Exactly the lines from the one with "col = col+lo*(np.where(r" to the one with "2, .25, comb=comb)", both included, are to be printed again; leave out the rest.
==============================
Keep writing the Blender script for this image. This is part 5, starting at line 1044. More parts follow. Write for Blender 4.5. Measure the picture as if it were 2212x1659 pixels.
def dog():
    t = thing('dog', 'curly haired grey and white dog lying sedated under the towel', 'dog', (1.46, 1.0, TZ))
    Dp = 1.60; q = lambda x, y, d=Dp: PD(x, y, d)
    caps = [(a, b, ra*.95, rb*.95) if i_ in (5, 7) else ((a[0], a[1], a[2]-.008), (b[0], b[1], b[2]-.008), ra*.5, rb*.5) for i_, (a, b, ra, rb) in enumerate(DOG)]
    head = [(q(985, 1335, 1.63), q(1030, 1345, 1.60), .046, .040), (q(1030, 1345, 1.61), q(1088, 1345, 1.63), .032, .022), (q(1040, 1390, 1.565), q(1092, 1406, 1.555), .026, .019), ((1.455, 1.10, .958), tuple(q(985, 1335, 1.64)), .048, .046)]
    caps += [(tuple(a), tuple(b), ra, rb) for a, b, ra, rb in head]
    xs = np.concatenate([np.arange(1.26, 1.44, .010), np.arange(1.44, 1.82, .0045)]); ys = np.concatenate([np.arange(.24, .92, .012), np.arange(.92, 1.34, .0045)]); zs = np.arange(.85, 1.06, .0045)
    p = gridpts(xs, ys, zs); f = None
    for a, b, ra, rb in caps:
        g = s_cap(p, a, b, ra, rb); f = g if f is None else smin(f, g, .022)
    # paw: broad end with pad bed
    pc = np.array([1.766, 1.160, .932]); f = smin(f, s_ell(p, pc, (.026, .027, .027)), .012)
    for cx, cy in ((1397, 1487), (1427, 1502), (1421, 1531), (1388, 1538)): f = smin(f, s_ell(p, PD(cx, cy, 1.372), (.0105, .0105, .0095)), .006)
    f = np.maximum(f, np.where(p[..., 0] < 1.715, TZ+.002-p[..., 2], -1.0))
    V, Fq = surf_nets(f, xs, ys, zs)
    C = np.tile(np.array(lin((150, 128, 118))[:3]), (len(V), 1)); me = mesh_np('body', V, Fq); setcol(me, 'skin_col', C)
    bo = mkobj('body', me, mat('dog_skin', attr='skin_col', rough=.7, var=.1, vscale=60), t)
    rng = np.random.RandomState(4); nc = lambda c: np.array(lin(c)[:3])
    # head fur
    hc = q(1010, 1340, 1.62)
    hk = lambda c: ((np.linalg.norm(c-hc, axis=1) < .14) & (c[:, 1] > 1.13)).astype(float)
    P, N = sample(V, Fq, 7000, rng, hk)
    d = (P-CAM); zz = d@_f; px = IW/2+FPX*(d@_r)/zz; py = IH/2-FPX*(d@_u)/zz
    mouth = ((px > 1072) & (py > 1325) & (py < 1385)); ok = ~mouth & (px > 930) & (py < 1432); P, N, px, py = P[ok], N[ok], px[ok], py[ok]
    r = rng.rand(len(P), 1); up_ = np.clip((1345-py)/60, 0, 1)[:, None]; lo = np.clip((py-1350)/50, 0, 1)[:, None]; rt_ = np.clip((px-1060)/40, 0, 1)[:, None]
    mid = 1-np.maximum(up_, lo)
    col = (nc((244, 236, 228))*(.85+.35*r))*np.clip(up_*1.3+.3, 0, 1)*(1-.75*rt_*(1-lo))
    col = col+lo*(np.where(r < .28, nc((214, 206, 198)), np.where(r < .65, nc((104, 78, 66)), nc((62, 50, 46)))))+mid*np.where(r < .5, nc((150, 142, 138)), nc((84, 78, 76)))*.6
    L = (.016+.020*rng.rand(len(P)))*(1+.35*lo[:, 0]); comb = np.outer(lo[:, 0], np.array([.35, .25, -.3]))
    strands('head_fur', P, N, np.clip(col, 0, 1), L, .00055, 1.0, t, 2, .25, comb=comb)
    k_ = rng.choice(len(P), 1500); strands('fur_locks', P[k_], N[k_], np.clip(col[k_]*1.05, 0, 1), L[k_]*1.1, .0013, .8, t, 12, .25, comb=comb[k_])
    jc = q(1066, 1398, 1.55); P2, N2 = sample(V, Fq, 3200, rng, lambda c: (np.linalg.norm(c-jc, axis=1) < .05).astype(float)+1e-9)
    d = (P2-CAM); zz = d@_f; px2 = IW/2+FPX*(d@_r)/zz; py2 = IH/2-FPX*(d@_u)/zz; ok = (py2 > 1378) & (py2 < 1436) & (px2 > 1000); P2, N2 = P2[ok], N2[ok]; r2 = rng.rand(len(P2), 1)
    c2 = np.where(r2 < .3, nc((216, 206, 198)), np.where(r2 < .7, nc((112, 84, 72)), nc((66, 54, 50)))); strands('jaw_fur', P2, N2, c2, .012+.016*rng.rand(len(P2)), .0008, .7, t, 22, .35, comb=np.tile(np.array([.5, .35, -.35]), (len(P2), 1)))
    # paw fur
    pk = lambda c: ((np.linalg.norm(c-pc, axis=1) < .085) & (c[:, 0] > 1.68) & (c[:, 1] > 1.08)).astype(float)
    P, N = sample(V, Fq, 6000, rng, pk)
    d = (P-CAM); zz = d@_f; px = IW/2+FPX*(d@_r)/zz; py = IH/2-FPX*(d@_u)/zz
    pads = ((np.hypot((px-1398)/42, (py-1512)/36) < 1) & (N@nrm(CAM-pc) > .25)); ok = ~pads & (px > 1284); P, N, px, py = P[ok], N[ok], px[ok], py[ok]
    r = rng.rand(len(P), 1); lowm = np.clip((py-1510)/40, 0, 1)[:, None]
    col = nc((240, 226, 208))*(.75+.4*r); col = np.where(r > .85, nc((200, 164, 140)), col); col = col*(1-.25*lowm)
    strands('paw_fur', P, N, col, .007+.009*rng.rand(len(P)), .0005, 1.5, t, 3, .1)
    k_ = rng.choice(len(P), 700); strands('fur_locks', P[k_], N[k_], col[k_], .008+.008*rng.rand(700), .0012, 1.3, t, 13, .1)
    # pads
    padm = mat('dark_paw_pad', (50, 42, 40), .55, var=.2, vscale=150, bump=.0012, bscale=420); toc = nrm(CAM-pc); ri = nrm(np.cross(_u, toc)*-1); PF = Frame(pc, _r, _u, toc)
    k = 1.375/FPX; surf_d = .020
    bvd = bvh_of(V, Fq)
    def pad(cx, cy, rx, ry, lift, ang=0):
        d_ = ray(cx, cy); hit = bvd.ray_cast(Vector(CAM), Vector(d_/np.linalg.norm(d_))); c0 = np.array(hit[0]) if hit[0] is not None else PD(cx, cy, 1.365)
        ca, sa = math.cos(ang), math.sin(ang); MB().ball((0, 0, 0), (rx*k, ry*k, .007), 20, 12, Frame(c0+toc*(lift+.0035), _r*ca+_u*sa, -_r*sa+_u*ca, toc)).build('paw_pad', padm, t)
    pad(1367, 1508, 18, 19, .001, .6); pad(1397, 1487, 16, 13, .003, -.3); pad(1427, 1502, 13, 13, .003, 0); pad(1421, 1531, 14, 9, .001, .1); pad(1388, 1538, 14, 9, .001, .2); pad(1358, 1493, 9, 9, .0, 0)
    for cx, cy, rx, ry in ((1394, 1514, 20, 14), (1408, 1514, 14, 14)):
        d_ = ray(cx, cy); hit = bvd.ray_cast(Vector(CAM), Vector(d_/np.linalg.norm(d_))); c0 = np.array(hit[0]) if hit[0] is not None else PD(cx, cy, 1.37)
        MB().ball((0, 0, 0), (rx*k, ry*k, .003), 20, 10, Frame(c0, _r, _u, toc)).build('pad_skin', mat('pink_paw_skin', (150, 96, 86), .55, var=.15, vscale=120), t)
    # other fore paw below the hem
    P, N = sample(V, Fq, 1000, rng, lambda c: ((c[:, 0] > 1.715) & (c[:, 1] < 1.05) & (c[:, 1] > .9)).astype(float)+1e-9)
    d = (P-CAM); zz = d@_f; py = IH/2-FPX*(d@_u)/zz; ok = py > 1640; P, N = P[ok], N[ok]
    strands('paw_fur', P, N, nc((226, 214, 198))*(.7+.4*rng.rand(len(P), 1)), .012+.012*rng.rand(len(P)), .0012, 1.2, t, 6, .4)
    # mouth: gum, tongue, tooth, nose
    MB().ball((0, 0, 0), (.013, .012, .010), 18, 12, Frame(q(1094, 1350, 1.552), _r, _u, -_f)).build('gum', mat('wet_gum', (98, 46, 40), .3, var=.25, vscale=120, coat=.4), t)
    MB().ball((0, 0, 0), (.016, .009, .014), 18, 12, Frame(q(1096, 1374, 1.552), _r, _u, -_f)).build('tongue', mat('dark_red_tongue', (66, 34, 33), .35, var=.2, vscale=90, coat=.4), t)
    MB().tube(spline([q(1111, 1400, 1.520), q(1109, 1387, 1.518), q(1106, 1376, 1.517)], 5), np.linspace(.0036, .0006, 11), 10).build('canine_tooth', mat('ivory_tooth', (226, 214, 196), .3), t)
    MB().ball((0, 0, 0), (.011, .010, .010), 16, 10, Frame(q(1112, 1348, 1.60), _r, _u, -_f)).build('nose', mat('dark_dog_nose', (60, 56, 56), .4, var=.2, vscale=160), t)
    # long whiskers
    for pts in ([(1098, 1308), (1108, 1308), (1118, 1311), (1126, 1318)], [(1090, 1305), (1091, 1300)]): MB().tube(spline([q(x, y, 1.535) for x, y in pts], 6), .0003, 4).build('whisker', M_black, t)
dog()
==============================
**EXERCISE RESPONSE**
    col = col+lo*(np.where(r < .28, nc((214, 206, 198)), np.where(r < .65, nc((104, 78, 66)), nc((62, 50, 46)))))+mid*np.where(r < .5, nc((150, 142, 138)), nc((84, 78, 76)))*.6
    L = (.016+.020*rng.rand(len(P)))*(1+.35*lo[:, 0]); comb = np.outer(lo[:, 0], np.array([.35, .25, -.3]))
    strands('head_fur', P, N, np.clip(col, 0, 1), L, .00055, 1.0, t, 2, .25, comb=comb)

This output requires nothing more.